As a best-selling author and Emmy-award winning television producer for nearly 20 years, I’ve produced health, wellness, and lifestyle segments with a range of top experts, including JJ Virgin, Jillian Michaels, and Deepak Chopra. I served as senior health producer for Fox News Channel in New York City for over a decade. Today, I work with experts, authors, and entrepreneurs on how to position themselves for media (traditional as well as blogs and podcasts), build their lists, and engage customers and fans for their brands, books and businesses.

I’m also the co-creator of Lights Camera Expert – an online course geared towards helping entrepreneurs, authors and experts get media attention.

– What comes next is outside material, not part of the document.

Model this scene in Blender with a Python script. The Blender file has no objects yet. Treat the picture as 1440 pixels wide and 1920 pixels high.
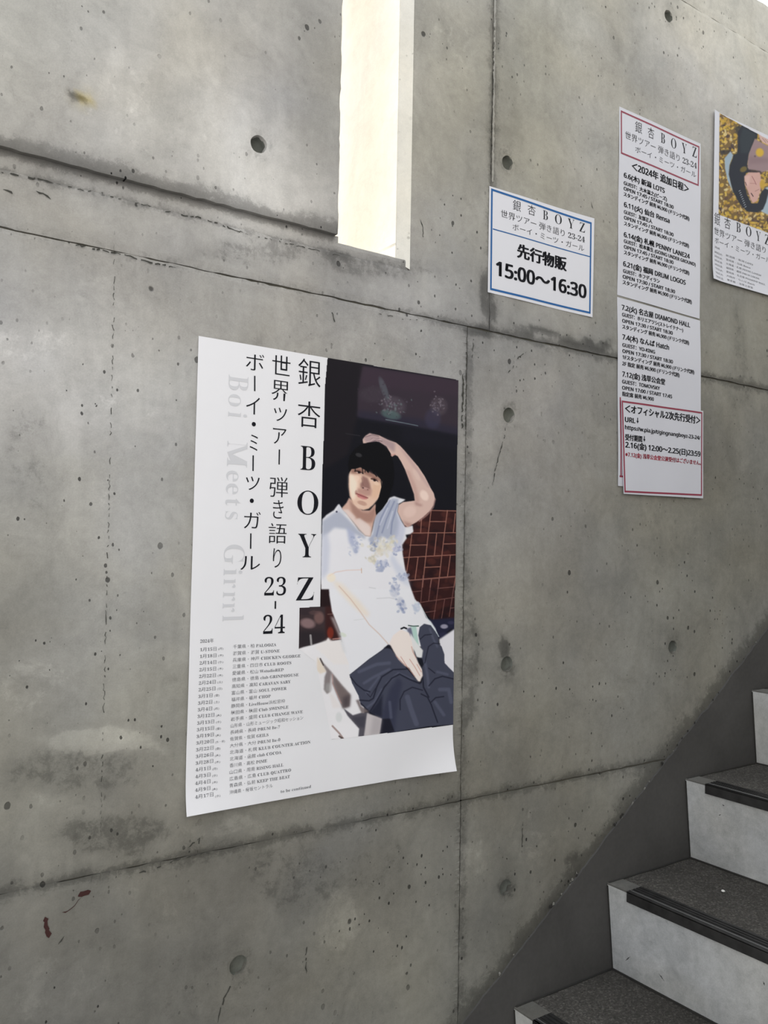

I created the productivity site ListProducer.com and am the best-selling author of Listful Thinking: Using Lists to be More Productive, Highly Successful and Less Stressed, which has been translated into 12 languages and has been featured on many media outlets including Fox News, Fox Business, Prevention, Business Insider, Entrepreneur, Brides and made it on Oprah.com’s list of “Self Help Books That Actually Help.”

My latest book: Listful Living: A List-Making Journey to a Less Stressed You will be published in the Fall of 2019.

I’m a regular speaker, and presented the keynote address for New York Women in Communications, and have presented at MA Conference for Women, Public Relations Society of America (PRSA), National Association of Professional Organizers (NAPO), American Society of Association Executives, and others.